## Work instructions:
Take the listing and print it in full, exactly as given.

## Dataset extract:
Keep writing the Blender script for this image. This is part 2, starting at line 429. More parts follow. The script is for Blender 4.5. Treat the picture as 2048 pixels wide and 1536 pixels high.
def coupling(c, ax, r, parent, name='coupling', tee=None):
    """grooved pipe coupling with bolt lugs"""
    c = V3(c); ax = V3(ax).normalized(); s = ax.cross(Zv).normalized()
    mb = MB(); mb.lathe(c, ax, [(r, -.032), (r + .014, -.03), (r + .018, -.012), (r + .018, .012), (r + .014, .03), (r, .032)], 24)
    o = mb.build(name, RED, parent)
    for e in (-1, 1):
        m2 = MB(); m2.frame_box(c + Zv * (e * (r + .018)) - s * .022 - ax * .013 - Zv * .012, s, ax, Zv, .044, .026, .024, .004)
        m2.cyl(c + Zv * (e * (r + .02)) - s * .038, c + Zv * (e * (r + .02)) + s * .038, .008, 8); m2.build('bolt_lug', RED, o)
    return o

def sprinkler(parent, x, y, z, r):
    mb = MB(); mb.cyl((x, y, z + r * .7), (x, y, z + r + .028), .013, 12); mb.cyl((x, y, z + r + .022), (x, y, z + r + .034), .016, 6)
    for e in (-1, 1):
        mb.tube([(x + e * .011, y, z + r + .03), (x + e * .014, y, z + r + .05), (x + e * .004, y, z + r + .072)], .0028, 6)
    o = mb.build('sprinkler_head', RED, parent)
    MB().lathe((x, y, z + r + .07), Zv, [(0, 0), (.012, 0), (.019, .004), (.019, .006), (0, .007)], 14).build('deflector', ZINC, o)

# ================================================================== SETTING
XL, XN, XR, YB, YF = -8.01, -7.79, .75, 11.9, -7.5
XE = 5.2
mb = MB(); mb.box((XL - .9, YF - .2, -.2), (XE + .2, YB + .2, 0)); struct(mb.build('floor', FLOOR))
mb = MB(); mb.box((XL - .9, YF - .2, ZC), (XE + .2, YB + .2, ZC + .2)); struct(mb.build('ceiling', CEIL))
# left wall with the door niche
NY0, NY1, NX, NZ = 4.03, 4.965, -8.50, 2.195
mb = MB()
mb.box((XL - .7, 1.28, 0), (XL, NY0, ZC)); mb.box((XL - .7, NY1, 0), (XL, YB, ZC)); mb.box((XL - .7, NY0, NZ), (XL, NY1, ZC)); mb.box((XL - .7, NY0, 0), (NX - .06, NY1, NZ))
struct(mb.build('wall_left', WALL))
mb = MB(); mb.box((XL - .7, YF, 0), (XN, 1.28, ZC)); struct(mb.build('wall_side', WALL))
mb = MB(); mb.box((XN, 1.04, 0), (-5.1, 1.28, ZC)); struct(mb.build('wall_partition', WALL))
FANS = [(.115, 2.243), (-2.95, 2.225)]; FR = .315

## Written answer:
Keep writing the Blender script for this image. This is part 2, starting at line 429. More parts follow. The script is for Blender 4.5. Treat the picture as 2048 pixels wide and 1536 pixels high.
def coupling(c, ax, r, parent, name='coupling', tee=None):
    """grooved pipe coupling with bolt lugs"""
    c = V3(c); ax = V3(ax).normalized(); s = ax.cross(Zv).normalized()
    mb = MB(); mb.lathe(c, ax, [(r, -.032), (r + .014, -.03), (r + .018, -.012), (r + .018, .012), (r + .014, .03), (r, .032)], 24)
    o = mb.build(name, RED, parent)
    for e in (-1, 1):
        m2 = MB(); m2.frame_box(c + Zv * (e * (r + .018)) - s * .022 - ax * .013 - Zv * .012, s, ax, Zv, .044, .026, .024, .004)
        m2.cyl(c + Zv * (e * (r + .02)) - s * .038, c + Zv * (e * (r + .02)) + s * .038, .008, 8); m2.build('bolt_lug', RED, o)
    return o

def sprinkler(parent, x, y, z, r):
    mb = MB(); mb.cyl((x, y, z + r * .7), (x, y, z + r + .028), .013, 12); mb.cyl((x, y, z + r + .022), (x, y, z + r + .034), .016, 6)
    for e in (-1, 1):
        mb.tube([(x + e * .011, y, z + r + .03), (x + e * .014, y, z + r + .05), (x + e * .004, y, z + r + .072)], .0028, 6)
    o = mb.build('sprinkler_head', RED, parent)
    MB().lathe((x, y, z + r + .07), Zv, [(0, 0), (.012, 0), (.019, .004), (.019, .006), (0, .007)], 14).build('deflector', ZINC, o)

# ================================================================== SETTING
XL, XN, XR, YB, YF = -8.01, -7.79, .75, 11.9, -7.5
XE = 5.2
mb = MB(); mb.box((XL - .9, YF - .2, -.2), (XE + .2, YB + .2, 0)); struct(mb.build('floor', FLOOR))
mb = MB(); mb.box((XL - .9, YF - .2, ZC), (XE + .2, YB + .2, ZC + .2)); struct(mb.build('ceiling', CEIL))
# left wall with the door niche
NY0, NY1, NX, NZ = 4.03, 4.965, -8.50, 2.195
mb = MB()
mb.box((XL - .7, 1.28, 0), (XL, NY0, ZC)); mb.box((XL - .7, NY1, 0), (XL, YB, ZC)); mb.box((XL - .7, NY0, NZ), (XL, NY1, ZC)); mb.box((XL - .7, NY0, 0), (NX - .06, NY1, NZ))
struct(mb.build('wall_left', WALL))
mb = MB(); mb.box((XL - .7, YF, 0), (XN, 1.28, ZC)); struct(mb.build('wall_side', WALL))
mb = MB(); mb.box((XN, 1.04, 0), (-5.1, 1.28, ZC)); struct(mb.build('wall_partition', WALL))
FANS = [(.115, 2.243), (-2.95, 2.225)]; FR = .315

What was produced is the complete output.